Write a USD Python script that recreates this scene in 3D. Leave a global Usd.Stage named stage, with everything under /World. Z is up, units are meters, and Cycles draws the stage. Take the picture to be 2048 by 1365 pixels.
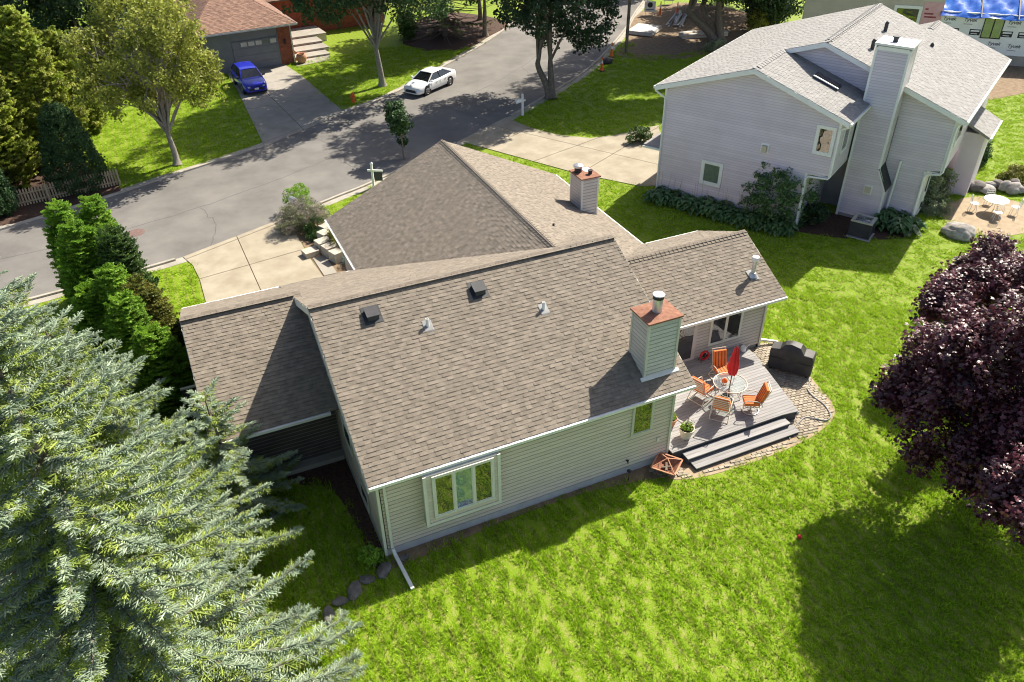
import math
import numpy as np
import trimesh
import shapely
from shapely.geometry import Polygon, LineString, Point
from shapely.ops import split as shp_split, unary_union
import usdkit, meshkit
from pxr import Usd, UsdGeom, UsdLux, UsdShade, Gf, Sdf, Vt

stage = Usd.Stage.CreateInMemory()
UsdGeom.SetStageUpAxis(stage, UsdGeom.Tokens.z)
UsdGeom.SetStageMetersPerUnit(stage, 1.0)
world = UsdGeom.Xform.Define(stage, '/World')
stage.SetDefaultPrim(world.GetPrim())
UsdGeom.Scope.Define(stage, '/World/Looks')
PI = math.pi

# ---------------------------------------------------------------- camera, sky, sun
CAM_POS = np.array([-9.86, -16.61, 19.64])
PITCH, ROLL, YAW = math.radians(34.99), math.radians(-0.767), math.radians(-24.04)
fw = np.array([0, math.cos(PITCH), -math.sin(PITCH)])
rt = np.array([1.0, 0, 0])
up = np.cross(rt, fw)
rt, up = math.cos(ROLL) * rt + math.sin(ROLL) * up, -math.sin(ROLL) * rt + math.cos(ROLL) * up
RZ = np.array([[math.cos(YAW), -math.sin(YAW), 0], [math.sin(YAW), math.cos(YAW), 0], [0, 0, 1]])
rt, up, fw = RZ @ rt, RZ @ up, RZ @ fw
cam = UsdGeom.Camera.Define(stage, '/World/camera')
cam.CreateHorizontalApertureAttr(36.0)
cam.CreateVerticalApertureAttr(36.0 * 682 / 1024)
cam.CreateFocalLengthAttr(36.0 * 1602.8 / 2048)
cam.CreateExposureAttr(0.95)
m = np.eye(4)
m[0, :3], m[1, :3], m[2, :3], m[3, :3] = rt, up, -fw, CAM_POS
cam.AddTransformOp().Set(Gf.Matrix4d(*m.ravel().tolist()))

SUN_AZ, SUN_EL = math.radians(66.0), math.radians(45.0)
sd = np.array([math.sin(SUN_AZ) * math.cos(SUN_EL), math.cos(SUN_AZ) * math.cos(SUN_EL), math.sin(SUN_EL)])
sun = UsdLux.DistantLight.Define(stage, '/World/sun')
sun.CreateIntensityAttr(1.25)
sun.CreateNormalizeAttr(True)
sun.CreateAngleAttr(0.53)
sun.CreateColorAttr(Gf.Vec3f(1.0, 0.93, 0.80))
sx = np.cross([0, 0, 1], sd); sx /= np.linalg.norm(sx)
sy = np.cross(sd, sx)
m = np.eye(4); m[0, :3], m[1, :3], m[2, :3] = sx, sy, sd
sun.AddTransformOp().Set(Gf.Matrix4d(*m.ravel().tolist()))

sky = UsdLux.DomeLight.Define(stage, '/World/sky')
sky.CreateIntensityAttr(1.0)
skym = usdkit.material(stage, '/World/Looks/sky_material', {
    's': ('sky_texture', {'sky_type': 'single_scattering', 'sun_disc': False, 'sun_elevation': SUN_EL, 'sun_rotation': SUN_AZ,
                          'altitude': 200.0, 'air_density': 0.75, 'aerosol_density': 2.5, 'ozone_density': 0.4}),
    'b': ('background_shader', {'strength': 0.09})}, [('s.color', 'b.color')], surface='b.background')
UsdShade.MaterialBindingAPI.Apply(sky.GetPrim()).Bind(skym)
sky.GetPrim().SetCustomDataByKey('kind', 'structure')

# ---------------------------------------------------------------- helpers
MATS = {}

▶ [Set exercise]
Quote all the lines above exactly as given. Do not include the pictures.

▶ [Reply to the exercise]
Write a USD Python script that recreates this scene in 3D. Leave a global Usd.Stage named stage, with everything under /World. Z is up, units are meters, and Cycles draws the stage. Take the picture to be 2048 by 1365 pixels.
import math
import numpy as np
import trimesh
import shapely
from shapely.geometry import Polygon, LineString, Point
from shapely.ops import split as shp_split, unary_union
import usdkit, meshkit
from pxr import Usd, UsdGeom, UsdLux, UsdShade, Gf, Sdf, Vt

stage = Usd.Stage.CreateInMemory()
UsdGeom.SetStageUpAxis(stage, UsdGeom.Tokens.z)
UsdGeom.SetStageMetersPerUnit(stage, 1.0)
world = UsdGeom.Xform.Define(stage, '/World')
stage.SetDefaultPrim(world.GetPrim())
UsdGeom.Scope.Define(stage, '/World/Looks')
PI = math.pi

# ---------------------------------------------------------------- camera, sky, sun
CAM_POS = np.array([-9.86, -16.61, 19.64])
PITCH, ROLL, YAW = math.radians(34.99), math.radians(-0.767), math.radians(-24.04)
fw = np.array([0, math.cos(PITCH), -math.sin(PITCH)])
rt = np.array([1.0, 0, 0])
up = np.cross(rt, fw)
rt, up = math.cos(ROLL) * rt + math.sin(ROLL) * up, -math.sin(ROLL) * rt + math.cos(ROLL) * up
RZ = np.array([[math.cos(YAW), -math.sin(YAW), 0], [math.sin(YAW), math.cos(YAW), 0], [0, 0, 1]])
rt, up, fw = RZ @ rt, RZ @ up, RZ @ fw
cam = UsdGeom.Camera.Define(stage, '/World/camera')
cam.CreateHorizontalApertureAttr(36.0)
cam.CreateVerticalApertureAttr(36.0 * 682 / 1024)
cam.CreateFocalLengthAttr(36.0 * 1602.8 / 2048)
cam.CreateExposureAttr(0.95)
m = np.eye(4)
m[0, :3], m[1, :3], m[2, :3], m[3, :3] = rt, up, -fw, CAM_POS
cam.AddTransformOp().Set(Gf.Matrix4d(*m.ravel().tolist()))

SUN_AZ, SUN_EL = math.radians(66.0), math.radians(45.0)
sd = np.array([math.sin(SUN_AZ) * math.cos(SUN_EL), math.cos(SUN_AZ) * math.cos(SUN_EL), math.sin(SUN_EL)])
sun = UsdLux.DistantLight.Define(stage, '/World/sun')
sun.CreateIntensityAttr(1.25)
sun.CreateNormalizeAttr(True)
sun.CreateAngleAttr(0.53)
sun.CreateColorAttr(Gf.Vec3f(1.0, 0.93, 0.80))
sx = np.cross([0, 0, 1], sd); sx /= np.linalg.norm(sx)
sy = np.cross(sd, sx)
m = np.eye(4); m[0, :3], m[1, :3], m[2, :3] = sx, sy, sd
sun.AddTransformOp().Set(Gf.Matrix4d(*m.ravel().tolist()))

sky = UsdLux.DomeLight.Define(stage, '/World/sky')
sky.CreateIntensityAttr(1.0)
skym = usdkit.material(stage, '/World/Looks/sky_material', {
    's': ('sky_texture', {'sky_type': 'single_scattering', 'sun_disc': False, 'sun_elevation': SUN_EL, 'sun_rotation': SUN_AZ,
                          'altitude': 200.0, 'air_density': 0.75, 'aerosol_density': 2.5, 'ozone_density': 0.4}),
    'b': ('background_shader', {'strength': 0.09})}, [('s.color', 'b.color')], surface='b.background')
UsdShade.MaterialBindingAPI.Apply(sky.GetPrim()).Bind(skym)
sky.GetPrim().SetCustomDataByKey('kind', 'structure')

# ---------------------------------------------------------------- helpers
MATS = {}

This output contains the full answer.